Our “novice” had no computer, so he was asked if he could go by tables. The captain only had Navy dive tables aboard, and asked if he could read them. As it turns out, our “novice” just graduated for the US Navy dive school and was going into Navy salvage operations. OK, he was not a novice, and was quite adept with the navy dive tables.

Vis on the top was 10 at best. You had to be careful you did not run into someone on your hang. By the time we hit bottom, there was no light. I was out last week, and warned everyone, so we were prepared. The vis was a good 30 ft, and the beacon on the anchor could be seen from the other side of the boilers (50ft). The fish were all spooked by the lights, and hid within the wreck. You would occasionally see a large tog darting off into the distance. With lights in hand, we went looking for lobster. They where everywhere, some where even out of there holes. Most were small, only a few had eggs.
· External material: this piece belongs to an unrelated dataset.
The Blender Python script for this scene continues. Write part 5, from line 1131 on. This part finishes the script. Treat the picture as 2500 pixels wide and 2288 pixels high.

I was surprised since most of the bugs we saw last week had eggs. It was a regular lobster maternity ward last week. After my buddy ran out of NDL time (air diver), I switched the light off and went looking for triggerfish. The hunt was in vain, alas I boarded the boat empty handed.

 

Mmmmm Trigger!

On the second dive we went looking for the bow of the wreck. Last dive we traversed the engines to the shaft and down to the prop. This time we headed out through the sand looking for the bow. Captain Roger had run a line so we were able to it with little issue. There was not much to see over there. Areas where I expected to see fish were vacant. I saw no lobster, and quickly ran into the NDL of my buddy. We headed back to the anchor, and I again went in search of trigger. Again the search was in vain.

One of our crew brought a DPV and went digging. He came up with a dozen jars. There was some discussion of jelly jars vs. olive jars … I do not know, but he gave everyone a few.

As it turns out only the captain came up with Trigger. I don’t know where he found them, but he says the were buried in the wreck not swimming about.

Well that’s the report. While there were not that many fish brought up, it was a great dive with good vis on a November afternoon. What a great day!!!